↓↓↓
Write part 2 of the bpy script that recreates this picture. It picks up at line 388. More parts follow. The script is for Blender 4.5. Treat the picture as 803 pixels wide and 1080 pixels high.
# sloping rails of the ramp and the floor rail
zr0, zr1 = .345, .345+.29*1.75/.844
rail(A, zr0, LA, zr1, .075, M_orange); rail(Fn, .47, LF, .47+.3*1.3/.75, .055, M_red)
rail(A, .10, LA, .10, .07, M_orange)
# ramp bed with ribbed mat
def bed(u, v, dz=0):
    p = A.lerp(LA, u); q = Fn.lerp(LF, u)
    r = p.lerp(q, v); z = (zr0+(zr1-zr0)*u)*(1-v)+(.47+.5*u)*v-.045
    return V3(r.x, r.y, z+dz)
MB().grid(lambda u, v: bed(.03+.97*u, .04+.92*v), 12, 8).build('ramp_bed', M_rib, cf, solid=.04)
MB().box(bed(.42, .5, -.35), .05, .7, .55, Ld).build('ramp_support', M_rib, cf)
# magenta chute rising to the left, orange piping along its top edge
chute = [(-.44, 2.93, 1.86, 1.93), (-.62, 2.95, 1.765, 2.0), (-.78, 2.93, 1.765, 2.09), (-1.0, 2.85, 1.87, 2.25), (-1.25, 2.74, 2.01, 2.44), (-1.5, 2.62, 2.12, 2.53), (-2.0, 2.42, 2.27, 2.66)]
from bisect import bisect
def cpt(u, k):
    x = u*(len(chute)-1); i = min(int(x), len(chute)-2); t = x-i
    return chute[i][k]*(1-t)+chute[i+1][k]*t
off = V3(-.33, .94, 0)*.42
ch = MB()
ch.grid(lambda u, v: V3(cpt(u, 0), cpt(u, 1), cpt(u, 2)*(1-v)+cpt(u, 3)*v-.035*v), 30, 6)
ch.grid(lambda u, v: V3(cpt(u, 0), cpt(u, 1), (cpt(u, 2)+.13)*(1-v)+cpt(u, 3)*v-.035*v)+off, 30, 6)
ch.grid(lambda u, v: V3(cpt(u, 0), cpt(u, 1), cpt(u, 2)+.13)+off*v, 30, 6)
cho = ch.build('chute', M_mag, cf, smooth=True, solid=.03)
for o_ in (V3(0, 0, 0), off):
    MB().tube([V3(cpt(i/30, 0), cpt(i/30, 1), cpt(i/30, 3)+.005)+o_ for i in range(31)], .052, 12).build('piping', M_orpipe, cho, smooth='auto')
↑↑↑
All of the data needs to be printed once more, exactly.

Write part 2 of the bpy script that recreates this picture. It picks up at line 388. More parts follow. The script is for Blender 4.5. Treat the picture as 803 pixels wide and 1080 pixels high.
# sloping rails of the ramp and the floor rail
zr0, zr1 = .345, .345+.29*1.75/.844
rail(A, zr0, LA, zr1, .075, M_orange); rail(Fn, .47, LF, .47+.3*1.3/.75, .055, M_red)
rail(A, .10, LA, .10, .07, M_orange)
# ramp bed with ribbed mat
def bed(u, v, dz=0):
    p = A.lerp(LA, u); q = Fn.lerp(LF, u)
    r = p.lerp(q, v); z = (zr0+(zr1-zr0)*u)*(1-v)+(.47+.5*u)*v-.045
    return V3(r.x, r.y, z+dz)
MB().grid(lambda u, v: bed(.03+.97*u, .04+.92*v), 12, 8).build('ramp_bed', M_rib, cf, solid=.04)
MB().box(bed(.42, .5, -.35), .05, .7, .55, Ld).build('ramp_support', M_rib, cf)
# magenta chute rising to the left, orange piping along its top edge
chute = [(-.44, 2.93, 1.86, 1.93), (-.62, 2.95, 1.765, 2.0), (-.78, 2.93, 1.765, 2.09), (-1.0, 2.85, 1.87, 2.25), (-1.25, 2.74, 2.01, 2.44), (-1.5, 2.62, 2.12, 2.53), (-2.0, 2.42, 2.27, 2.66)]
from bisect import bisect
def cpt(u, k):
    x = u*(len(chute)-1); i = min(int(x), len(chute)-2); t = x-i
    return chute[i][k]*(1-t)+chute[i+1][k]*t
off = V3(-.33, .94, 0)*.42
ch = MB()
ch.grid(lambda u, v: V3(cpt(u, 0), cpt(u, 1), cpt(u, 2)*(1-v)+cpt(u, 3)*v-.035*v), 30, 6)
ch.grid(lambda u, v: V3(cpt(u, 0), cpt(u, 1), (cpt(u, 2)+.13)*(1-v)+cpt(u, 3)*v-.035*v)+off, 30, 6)
ch.grid(lambda u, v: V3(cpt(u, 0), cpt(u, 1), cpt(u, 2)+.13)+off*v, 30, 6)
cho = ch.build('chute', M_mag, cf, smooth=True, solid=.03)
for o_ in (V3(0, 0, 0), off):
    MB().tube([V3(cpt(i/30, 0), cpt(i/30, 1), cpt(i/30, 3)+.005)+o_ for i in range(31)], .052, 12).build('piping', M_orpipe, cho, smooth='auto')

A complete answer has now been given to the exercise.